Fri, 02 Oct 1998

Preserving traditional Korean dances amid modern influences

Traditional Korean dance is sometimes divided into two broad categories of court dance and folk dance, but it may be more useful to categorize it into court dance, folk dance, ritual dance and the dance of professional entertainers.

Court dance was performed at various court ceremonies and banquets. They are slow, solemn and elegant, with restrained, balanced movements. Of the 56 original royal court dances, the most famous today are the Kommu (Sword Dance) of the Shilla period (57 BC to 935 AD), the Hangmu (Crane Dance) of the Koryo period (918-1392), the Kiangmu (Instrument Music Dance) of the Paekche period (18 BC to 660 AD) and Ch'unaengmu (Spring Nightingale Dance) of the Choson Kingdom (1392 to 1910). All of these dances have been designated as "intangible cultural assets" by the Government for their perpetuation, and performers have been granted the title of "Human Cultural Treasures", the highest honor awarded to masters of traditional arts and craft.

Folk Dance includes farmer's dance, mask dance-dramas and various group dances combining song and dance, often accompanying work. Folk dances were performed to pray for a good harvest, to exorcise evil spirits, to entertain and to promote community unity. The often humorous mask-dance dramas combine music, dance and drama and are intended to exorcise evil, entertain both the spirits and the public and to satirize society.

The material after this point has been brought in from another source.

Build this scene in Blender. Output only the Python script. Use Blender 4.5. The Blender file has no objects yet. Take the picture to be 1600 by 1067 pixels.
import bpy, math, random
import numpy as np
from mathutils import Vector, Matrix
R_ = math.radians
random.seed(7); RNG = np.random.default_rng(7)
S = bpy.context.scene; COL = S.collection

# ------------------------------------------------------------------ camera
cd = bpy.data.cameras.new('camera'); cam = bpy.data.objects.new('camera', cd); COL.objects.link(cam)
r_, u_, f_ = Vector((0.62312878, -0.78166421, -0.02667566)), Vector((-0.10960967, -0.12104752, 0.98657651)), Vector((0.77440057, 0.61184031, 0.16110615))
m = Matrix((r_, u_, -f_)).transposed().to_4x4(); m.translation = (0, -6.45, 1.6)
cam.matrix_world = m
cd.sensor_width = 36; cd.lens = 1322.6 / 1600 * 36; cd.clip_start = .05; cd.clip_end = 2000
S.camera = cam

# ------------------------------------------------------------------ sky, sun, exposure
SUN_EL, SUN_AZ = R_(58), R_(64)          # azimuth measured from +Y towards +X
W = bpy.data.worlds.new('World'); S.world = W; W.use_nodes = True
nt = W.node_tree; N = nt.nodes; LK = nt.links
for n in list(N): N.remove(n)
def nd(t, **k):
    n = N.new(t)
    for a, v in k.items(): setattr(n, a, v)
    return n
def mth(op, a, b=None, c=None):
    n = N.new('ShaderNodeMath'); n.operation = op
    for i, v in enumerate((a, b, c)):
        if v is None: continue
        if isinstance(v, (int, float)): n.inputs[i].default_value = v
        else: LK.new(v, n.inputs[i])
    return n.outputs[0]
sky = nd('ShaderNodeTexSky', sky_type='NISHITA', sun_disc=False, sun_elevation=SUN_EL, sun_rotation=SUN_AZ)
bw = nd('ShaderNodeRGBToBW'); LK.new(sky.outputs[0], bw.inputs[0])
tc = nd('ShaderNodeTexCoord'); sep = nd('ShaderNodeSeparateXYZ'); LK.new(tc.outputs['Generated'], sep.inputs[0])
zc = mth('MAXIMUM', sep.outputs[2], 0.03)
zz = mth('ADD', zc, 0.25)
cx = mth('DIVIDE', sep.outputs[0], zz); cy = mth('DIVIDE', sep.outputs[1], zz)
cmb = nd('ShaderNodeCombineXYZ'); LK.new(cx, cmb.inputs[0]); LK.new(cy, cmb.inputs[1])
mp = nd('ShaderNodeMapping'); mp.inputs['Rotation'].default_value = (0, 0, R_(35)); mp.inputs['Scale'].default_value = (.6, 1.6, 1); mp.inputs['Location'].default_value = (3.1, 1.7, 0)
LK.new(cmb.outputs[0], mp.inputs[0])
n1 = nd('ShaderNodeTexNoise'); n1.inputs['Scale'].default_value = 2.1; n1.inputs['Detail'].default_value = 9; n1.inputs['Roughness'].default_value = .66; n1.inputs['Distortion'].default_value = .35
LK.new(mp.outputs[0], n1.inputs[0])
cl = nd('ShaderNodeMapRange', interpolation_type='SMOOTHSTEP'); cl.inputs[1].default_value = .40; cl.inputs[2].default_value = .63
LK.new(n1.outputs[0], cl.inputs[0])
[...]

Ritual dances include stately Confucian dances, more lively Shaman and Buddhist dances and funeral dances. Confucian dances performed during Confucian rituals are slow and stately and are often considered as part of court dances. They extol Confucius and honor the scholarly or military feats of renown ancestors. Dances performed during a kut (Shaman rites) vary greatly according to the individual shaman and are intended to call the spirit, entertain the spirit, receive messages from the spirits, exorcise evil spirits and give good luck to the spectators. Buddhist dances are performed at large memorial services to honor Buddha, rescue souls from hell and lead the faithful to enlightenment. Finally, funeral dances, which reflect the Korean belief in an afterlife, are intended to bid farewell to the deceased and console the bereaved.

Professional entertainers, especially kisaeng (professional female entertainers) and the Namsadang (wandering entertainers), performed both court and folk dances. Many of their dances combined features of the two. Although mainly performed at drinking parties of upper-class men or for common people in the open air, this class of dance includes many of the most commonly performed dances today, including Salp'uri (the Exorcism Dance) and Sungmu (the Nun's Dance).

With few exceptions, Korean dance has put emphasis not so much on fixed movement but on the dancers impromptu expression of emotion-deep ecstatic power and metaphysical joy.

A large number of traditional dances withered away during the nation's 35-year-long colonial rule by Japan and rapid industrialization and urbanization of Korea in the 1960s and 1970s. It was in the 1980s that people started focusing their attention on reviving the long-forgotten dances.

The development of early modern dance in Korea was largely thanks to the work of pioneers like Cho T'aek-won and Ch'oe Sung- hui, who originally studied Korean traditional dance and were later educated overseas as well. Following liberation in 1945, the Seoul Ballet Company was founded in 1950. And in 1956, Lim Sung-nam, a leading male dancer, returned home after studying ballet in Japan. He established a ballet studio in Seoul and has contributed enormously to the development of ballet in Korea, both in that capacity and as director of the National Ballet.

Today, Korea boasts approximately 40 traditional Korean dance troupes, 30 modern dance companies, including groups let by Yook Wan-soon and Hong Shin-cha, and 10 ballet companies, including the Universal Ballet Company, a private professional performing group which was organized in 1984.